1. No começo dos anos 1990, líamos nos jornais paulistas sobre as surpreendentes campanhas do Mogi Mirim Esporte Clube. O êxito era atribuído ao perfil tático da equipe, além da reunião de bons jogadores entre os onze que começavam cada partida. Era o Carrossel Caipira. Apelido foi inspirado no famoso movimento de troca de posições da seleção dos Países Baixos na Copa do Mundo de 1974. Os méritos eram do então pouco conhecido Osvaldo Alvarez, o Vadão, treinador da equipe.

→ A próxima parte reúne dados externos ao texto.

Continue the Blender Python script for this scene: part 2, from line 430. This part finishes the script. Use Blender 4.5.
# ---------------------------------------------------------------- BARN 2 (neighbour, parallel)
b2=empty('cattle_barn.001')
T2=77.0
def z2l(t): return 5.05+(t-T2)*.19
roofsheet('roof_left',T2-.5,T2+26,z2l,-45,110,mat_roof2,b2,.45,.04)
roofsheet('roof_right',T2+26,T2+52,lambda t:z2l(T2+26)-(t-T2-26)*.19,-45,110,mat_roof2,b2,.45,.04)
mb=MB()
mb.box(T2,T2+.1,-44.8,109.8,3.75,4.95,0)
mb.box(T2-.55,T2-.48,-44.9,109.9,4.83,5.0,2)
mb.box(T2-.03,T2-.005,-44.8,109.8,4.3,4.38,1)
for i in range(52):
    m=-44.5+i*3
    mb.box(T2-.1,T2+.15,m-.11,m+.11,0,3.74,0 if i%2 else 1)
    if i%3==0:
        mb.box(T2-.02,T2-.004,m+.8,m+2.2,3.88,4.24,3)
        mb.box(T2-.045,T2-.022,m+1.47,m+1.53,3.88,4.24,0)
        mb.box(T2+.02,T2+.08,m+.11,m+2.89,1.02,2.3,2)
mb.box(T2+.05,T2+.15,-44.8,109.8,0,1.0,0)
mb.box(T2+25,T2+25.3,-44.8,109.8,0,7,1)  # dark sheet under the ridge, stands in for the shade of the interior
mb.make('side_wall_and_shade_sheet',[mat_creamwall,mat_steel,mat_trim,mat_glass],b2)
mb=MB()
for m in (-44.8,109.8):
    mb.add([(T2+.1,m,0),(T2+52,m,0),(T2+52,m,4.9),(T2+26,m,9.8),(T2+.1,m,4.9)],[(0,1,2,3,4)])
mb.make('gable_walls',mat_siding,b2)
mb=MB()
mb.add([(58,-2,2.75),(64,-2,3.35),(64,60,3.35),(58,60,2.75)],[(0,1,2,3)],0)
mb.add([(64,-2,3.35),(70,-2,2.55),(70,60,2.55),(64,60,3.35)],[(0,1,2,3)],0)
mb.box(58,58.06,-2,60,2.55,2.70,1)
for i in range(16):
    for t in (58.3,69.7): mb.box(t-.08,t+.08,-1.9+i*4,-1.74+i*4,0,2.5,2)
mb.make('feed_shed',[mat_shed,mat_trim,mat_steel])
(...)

Vadão também foi técnico da seleção brasileira de futebol para mulheres. Foto: Divulgação/CBF.

Em 1993, o Corinthians foi ao mercado para trazer jogadores do Mogi, o lateral-esquerdo Admílson e os atacantes Leto, Válber e Rivaldo. Os três homens de frente haviam antes atuado juntos também no Santa Cruz, de Recife, e jogaram bem no Timão, principalmente os dois últimos. Não houve recursos para a compra do passe de Rivaldo ao final do período de empréstimo. O Alvinegro, além de não ficar com o craque, viu-o brilhar no arquirrival Palmeiras. Na final do Brasileiro de 1994, ele, aliás, marcou dois gols contra o clube em que atuara no ano anterior. Quanto a Válber, lembro-me de gols, de uma partida pela seleção brasileira, e de haver ele cavado a expulsão do goleiro Zetti em partida contra o São Paulo.

O antigo técnico mogiano rodou por vários clubes nas décadas seguintes, com seu jeito calmo de falar e andar pela lateral do campo. Alcançou bons resultados, ainda que nem sempre. Vai fazer falta, agora que um câncer no fígado o matou.

Dener, quando vestia a camisa da Portuguesa. Foto: Wikipedia.

2. Li certa vez uma afirmação de Ugo Giorgetti que me pareceu ser expressão de um homem livre, o que não é pouco. Dizia que sua atuação na publicidade lhe dava condições para fazer cinema. Sem jamais ter se rendido a uma estética publicitária, sempre fez os filmes que lhe interessavam. De sua importante cinematografia, destaco Festa (1989), Sábado (1995) e O Príncipe (2002), além de Cara ou Coroa (2012), último trabalho do grande ator Walmor Chagas.

Mas há também Boleiros: era uma vez o futebol (1998) e nele estão Azul e Naldinho. O primeiro é o personagem principal do episódio final da obra, que é uma homenagem ao talentoso atacante Denner, da Portuguesa, de seleções brasileiras, de outros clubes. O segundo é o personagem vivido pelo ator Flávio Migliaccio, o Xerife do seriado que meu irmão assistia na televisão, em preto e branco, quando éramos pequenos. Naldinho participa da mesa de conversa e recordações dos velhos boleiros. Na parede do bar, ele aparece em uma foto com a camiseta do Corinthians, em pose que lembra a dos campeões paulistas do IV Centenário da Cidade de São Paulo, em 1954. Poderia ser um dos atacantes, Cláudio, o Gerente, ou Luizinho, o Pequeno Polegar. Ao final do filme, o gesto melancólico de Naldinho mostrando as pernas frágeis do corpo cansado e sem a vitalidade de antes expressa toda uma experiência, que é a do ex-jogador. Denner morreu em 1994, aos 23 anos recém-completados, em um acidente automobilístico, Walmor Chagas decidiu pôr fim à própria vida em 2013, Flávio Migliaccio fez o mesmo há poucos dias.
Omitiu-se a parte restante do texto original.